**What you are asked to do:** Leaving out all pictures, please print only the lines from the one containing "Recreate this scene" through the one containing "COL = scene.collection".

**Stored items:**
·····

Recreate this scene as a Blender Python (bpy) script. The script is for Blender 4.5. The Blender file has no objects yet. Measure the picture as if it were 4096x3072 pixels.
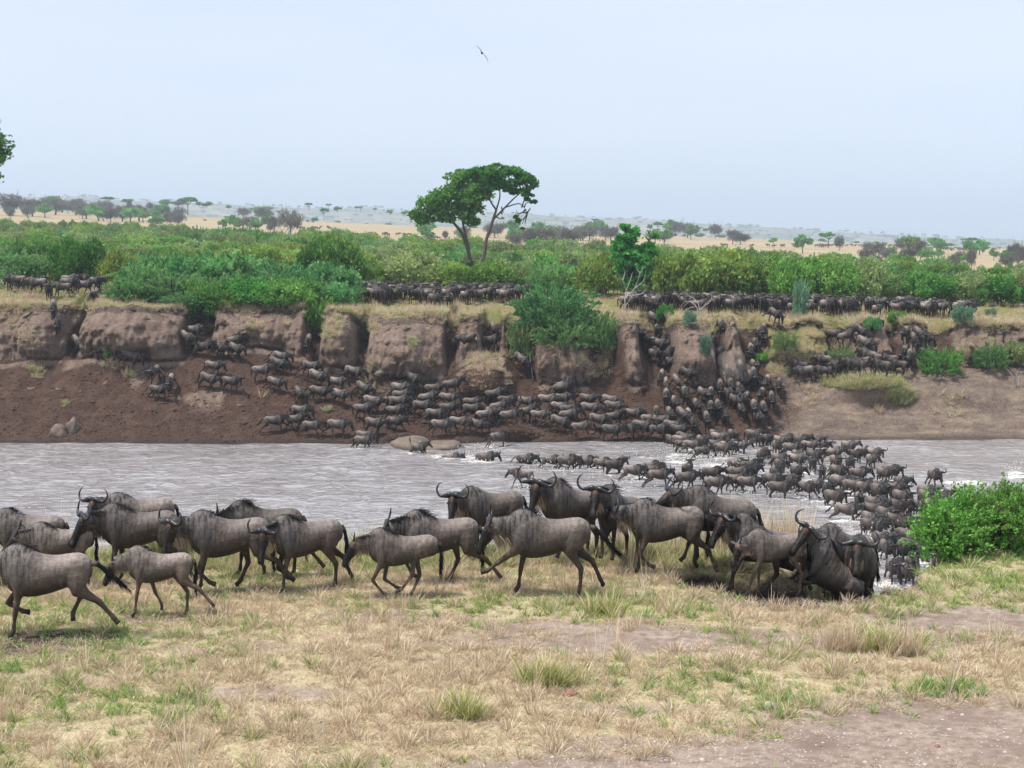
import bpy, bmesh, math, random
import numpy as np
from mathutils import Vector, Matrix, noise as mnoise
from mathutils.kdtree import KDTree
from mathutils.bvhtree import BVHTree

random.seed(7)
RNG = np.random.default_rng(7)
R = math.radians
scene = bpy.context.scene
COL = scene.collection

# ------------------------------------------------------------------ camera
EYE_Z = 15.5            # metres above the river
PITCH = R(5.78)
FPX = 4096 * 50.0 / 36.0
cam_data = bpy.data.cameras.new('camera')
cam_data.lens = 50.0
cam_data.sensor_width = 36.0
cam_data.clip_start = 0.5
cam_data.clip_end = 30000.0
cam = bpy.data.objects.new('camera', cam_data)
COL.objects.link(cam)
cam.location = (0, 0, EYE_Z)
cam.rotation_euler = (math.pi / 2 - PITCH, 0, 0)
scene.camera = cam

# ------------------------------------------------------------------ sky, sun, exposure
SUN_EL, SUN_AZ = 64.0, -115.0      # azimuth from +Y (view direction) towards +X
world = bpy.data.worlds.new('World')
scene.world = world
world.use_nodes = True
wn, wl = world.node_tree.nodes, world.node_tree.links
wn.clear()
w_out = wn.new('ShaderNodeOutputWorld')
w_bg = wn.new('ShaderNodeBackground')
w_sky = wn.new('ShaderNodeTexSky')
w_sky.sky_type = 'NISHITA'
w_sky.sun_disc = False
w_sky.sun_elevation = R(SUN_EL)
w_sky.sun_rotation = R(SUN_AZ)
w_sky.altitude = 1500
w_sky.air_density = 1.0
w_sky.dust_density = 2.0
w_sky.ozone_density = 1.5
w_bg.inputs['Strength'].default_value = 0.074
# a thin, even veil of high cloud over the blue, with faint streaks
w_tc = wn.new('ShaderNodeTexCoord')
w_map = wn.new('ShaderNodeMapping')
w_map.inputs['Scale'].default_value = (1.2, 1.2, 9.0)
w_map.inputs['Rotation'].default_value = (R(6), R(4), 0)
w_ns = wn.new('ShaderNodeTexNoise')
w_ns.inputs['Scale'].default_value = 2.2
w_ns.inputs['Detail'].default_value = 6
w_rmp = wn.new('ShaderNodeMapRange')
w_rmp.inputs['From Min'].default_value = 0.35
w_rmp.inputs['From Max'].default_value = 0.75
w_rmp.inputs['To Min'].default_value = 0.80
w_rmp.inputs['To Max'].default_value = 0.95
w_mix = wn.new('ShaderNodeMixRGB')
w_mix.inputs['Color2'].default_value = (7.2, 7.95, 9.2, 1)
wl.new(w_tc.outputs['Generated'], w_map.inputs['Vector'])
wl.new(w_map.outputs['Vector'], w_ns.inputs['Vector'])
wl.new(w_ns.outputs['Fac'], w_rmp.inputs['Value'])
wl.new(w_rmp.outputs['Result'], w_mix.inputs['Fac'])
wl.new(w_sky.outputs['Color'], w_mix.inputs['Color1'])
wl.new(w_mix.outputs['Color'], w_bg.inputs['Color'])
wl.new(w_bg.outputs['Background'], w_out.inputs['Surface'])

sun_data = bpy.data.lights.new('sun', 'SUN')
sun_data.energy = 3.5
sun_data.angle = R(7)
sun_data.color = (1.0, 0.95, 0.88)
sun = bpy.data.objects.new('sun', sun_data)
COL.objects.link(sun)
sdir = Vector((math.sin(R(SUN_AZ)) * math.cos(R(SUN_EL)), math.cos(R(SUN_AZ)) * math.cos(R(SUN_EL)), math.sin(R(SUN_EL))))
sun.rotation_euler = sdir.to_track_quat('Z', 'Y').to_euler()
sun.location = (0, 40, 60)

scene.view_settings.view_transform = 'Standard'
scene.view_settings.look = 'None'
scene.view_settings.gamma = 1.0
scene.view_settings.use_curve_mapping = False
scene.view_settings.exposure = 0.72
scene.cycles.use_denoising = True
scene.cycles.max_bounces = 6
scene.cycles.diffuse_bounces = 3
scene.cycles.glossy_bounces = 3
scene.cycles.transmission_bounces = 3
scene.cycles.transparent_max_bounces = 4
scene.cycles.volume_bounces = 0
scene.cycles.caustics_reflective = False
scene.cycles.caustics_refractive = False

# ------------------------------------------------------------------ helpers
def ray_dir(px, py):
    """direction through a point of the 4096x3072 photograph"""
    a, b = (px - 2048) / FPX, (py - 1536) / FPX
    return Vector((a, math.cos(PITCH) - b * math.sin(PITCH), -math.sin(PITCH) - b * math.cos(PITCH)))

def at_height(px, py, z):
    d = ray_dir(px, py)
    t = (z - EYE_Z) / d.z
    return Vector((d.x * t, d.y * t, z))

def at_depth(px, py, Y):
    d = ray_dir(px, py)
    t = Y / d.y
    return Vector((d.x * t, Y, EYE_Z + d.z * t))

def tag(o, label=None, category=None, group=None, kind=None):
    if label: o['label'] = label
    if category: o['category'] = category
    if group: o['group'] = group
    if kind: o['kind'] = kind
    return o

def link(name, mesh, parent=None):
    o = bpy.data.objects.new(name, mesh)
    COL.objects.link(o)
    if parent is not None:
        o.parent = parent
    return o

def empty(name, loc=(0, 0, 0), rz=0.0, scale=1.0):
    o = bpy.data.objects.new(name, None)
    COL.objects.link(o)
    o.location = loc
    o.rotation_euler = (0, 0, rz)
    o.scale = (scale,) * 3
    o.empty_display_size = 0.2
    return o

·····

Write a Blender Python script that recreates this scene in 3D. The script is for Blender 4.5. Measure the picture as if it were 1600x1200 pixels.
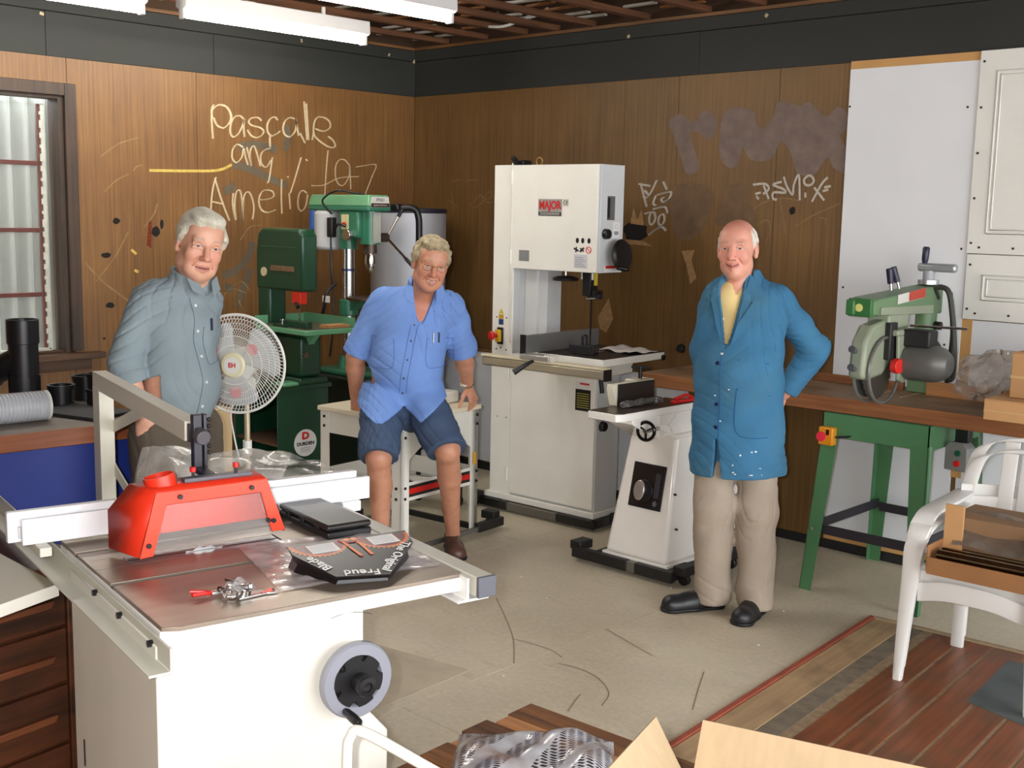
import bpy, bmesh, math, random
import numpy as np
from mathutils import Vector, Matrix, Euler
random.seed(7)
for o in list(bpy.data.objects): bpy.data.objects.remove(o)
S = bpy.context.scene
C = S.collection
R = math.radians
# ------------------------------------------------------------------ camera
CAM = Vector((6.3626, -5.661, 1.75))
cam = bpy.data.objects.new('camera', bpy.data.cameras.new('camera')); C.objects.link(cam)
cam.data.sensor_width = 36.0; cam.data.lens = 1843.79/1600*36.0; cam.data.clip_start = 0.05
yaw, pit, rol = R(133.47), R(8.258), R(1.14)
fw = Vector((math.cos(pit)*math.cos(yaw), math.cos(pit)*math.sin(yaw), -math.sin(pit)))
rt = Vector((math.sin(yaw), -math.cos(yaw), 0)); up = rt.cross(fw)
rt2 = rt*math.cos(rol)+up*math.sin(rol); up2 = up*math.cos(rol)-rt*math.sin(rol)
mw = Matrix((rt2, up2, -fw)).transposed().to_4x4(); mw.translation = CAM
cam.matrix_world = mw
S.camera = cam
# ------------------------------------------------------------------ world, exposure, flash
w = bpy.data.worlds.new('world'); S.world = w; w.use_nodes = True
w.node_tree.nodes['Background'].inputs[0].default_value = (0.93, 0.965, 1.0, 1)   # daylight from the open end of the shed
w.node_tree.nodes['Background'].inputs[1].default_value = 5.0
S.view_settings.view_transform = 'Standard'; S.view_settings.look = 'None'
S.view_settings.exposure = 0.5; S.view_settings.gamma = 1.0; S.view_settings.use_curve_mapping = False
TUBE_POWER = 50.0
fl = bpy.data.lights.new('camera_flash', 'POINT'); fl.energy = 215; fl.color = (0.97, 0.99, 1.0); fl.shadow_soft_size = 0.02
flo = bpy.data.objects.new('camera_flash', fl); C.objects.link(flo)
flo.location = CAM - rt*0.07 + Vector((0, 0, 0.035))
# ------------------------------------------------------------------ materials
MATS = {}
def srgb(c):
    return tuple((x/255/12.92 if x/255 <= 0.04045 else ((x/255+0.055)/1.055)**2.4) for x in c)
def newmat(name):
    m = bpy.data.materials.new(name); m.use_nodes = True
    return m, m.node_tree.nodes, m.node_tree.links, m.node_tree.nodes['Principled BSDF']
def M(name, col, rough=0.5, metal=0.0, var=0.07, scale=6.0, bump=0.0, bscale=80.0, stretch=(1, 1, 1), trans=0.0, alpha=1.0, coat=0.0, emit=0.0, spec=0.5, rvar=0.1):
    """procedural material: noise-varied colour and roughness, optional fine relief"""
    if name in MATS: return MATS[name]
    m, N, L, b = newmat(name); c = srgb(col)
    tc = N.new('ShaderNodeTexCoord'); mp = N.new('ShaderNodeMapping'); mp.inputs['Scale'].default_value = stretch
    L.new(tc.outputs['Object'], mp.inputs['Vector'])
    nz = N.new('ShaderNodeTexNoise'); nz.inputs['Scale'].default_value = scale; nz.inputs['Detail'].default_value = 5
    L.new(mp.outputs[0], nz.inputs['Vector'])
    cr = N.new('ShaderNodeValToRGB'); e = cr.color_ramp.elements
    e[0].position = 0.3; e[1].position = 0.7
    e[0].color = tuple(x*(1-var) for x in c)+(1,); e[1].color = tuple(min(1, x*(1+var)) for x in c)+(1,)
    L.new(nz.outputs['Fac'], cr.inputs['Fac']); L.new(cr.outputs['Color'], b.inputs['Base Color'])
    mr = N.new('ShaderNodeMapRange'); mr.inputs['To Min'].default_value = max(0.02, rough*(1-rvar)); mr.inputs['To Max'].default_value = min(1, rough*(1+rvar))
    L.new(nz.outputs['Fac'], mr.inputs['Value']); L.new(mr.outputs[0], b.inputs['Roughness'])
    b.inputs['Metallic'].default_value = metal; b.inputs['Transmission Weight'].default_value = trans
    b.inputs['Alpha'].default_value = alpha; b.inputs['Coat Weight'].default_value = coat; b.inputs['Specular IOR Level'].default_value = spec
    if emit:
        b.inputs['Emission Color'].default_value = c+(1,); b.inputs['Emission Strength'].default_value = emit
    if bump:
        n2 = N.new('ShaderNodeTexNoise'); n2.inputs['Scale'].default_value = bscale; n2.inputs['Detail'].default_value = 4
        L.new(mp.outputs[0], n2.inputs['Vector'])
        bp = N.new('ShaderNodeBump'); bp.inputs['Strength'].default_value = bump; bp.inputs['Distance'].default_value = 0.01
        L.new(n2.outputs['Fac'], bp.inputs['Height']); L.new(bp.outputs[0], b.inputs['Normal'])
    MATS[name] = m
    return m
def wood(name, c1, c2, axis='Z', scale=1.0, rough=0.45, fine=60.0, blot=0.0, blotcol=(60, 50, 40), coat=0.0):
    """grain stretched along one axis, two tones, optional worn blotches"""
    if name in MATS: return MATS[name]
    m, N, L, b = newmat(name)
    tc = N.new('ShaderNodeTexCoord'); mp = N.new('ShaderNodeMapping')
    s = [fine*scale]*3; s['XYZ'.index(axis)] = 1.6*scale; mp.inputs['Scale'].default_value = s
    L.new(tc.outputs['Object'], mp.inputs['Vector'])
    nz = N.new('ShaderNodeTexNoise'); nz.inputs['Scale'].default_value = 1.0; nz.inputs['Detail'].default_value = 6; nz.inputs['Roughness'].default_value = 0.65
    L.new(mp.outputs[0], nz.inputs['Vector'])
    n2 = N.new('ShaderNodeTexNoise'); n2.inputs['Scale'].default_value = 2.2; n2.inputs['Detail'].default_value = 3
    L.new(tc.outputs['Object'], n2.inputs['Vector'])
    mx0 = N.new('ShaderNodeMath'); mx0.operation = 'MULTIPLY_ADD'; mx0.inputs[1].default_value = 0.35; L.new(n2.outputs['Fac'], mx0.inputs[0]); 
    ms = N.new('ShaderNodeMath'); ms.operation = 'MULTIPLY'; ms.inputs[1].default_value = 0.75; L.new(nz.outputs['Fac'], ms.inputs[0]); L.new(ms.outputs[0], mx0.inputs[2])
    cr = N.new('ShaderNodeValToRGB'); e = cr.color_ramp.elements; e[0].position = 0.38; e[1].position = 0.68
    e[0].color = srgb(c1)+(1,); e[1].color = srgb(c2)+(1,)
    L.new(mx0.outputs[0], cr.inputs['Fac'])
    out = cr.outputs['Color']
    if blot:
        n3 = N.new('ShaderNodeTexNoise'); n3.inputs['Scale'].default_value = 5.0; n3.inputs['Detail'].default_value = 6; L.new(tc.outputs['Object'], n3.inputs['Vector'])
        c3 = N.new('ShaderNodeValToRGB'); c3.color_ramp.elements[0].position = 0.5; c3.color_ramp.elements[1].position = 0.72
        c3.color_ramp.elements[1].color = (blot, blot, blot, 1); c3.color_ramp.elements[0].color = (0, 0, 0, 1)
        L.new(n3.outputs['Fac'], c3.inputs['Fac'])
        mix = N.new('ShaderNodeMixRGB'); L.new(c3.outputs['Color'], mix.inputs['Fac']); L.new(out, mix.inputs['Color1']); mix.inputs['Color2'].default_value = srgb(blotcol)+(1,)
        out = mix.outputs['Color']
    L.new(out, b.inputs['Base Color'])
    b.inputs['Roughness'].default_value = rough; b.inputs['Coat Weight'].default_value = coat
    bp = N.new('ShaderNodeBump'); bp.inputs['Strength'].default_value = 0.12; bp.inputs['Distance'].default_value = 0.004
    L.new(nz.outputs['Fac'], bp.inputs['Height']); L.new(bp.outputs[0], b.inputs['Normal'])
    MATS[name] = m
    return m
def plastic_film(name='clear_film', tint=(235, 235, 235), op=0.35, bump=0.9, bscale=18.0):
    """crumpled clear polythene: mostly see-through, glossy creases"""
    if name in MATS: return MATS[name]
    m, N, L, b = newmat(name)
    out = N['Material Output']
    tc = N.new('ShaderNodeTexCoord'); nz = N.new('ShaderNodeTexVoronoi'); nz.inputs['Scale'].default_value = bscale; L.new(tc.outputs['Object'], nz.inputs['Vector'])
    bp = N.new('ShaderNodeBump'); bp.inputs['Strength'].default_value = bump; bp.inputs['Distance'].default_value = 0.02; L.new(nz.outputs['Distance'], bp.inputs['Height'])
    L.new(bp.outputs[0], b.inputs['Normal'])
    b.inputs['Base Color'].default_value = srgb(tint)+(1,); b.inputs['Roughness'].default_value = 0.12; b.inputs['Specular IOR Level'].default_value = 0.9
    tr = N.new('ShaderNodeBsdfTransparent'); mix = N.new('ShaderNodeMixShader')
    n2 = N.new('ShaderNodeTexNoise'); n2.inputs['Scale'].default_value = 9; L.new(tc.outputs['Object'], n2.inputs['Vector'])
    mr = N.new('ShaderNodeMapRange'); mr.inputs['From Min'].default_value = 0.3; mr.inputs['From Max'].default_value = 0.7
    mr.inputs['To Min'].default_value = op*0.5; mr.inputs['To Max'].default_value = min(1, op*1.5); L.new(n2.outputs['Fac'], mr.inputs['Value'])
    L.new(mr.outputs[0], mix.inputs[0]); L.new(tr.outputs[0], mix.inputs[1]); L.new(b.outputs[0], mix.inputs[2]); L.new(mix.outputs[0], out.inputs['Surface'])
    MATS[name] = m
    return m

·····

**Written answer:**
Recreate this scene as a Blender Python (bpy) script. The script is for Blender 4.5. The Blender file has no objects yet. Measure the picture as if it were 4096x3072 pixels.
import bpy, bmesh, math, random
import numpy as np
from mathutils import Vector, Matrix, noise as mnoise
from mathutils.kdtree import KDTree
from mathutils.bvhtree import BVHTree

random.seed(7)
RNG = np.random.default_rng(7)
R = math.radians
scene = bpy.context.scene
COL = scene.collection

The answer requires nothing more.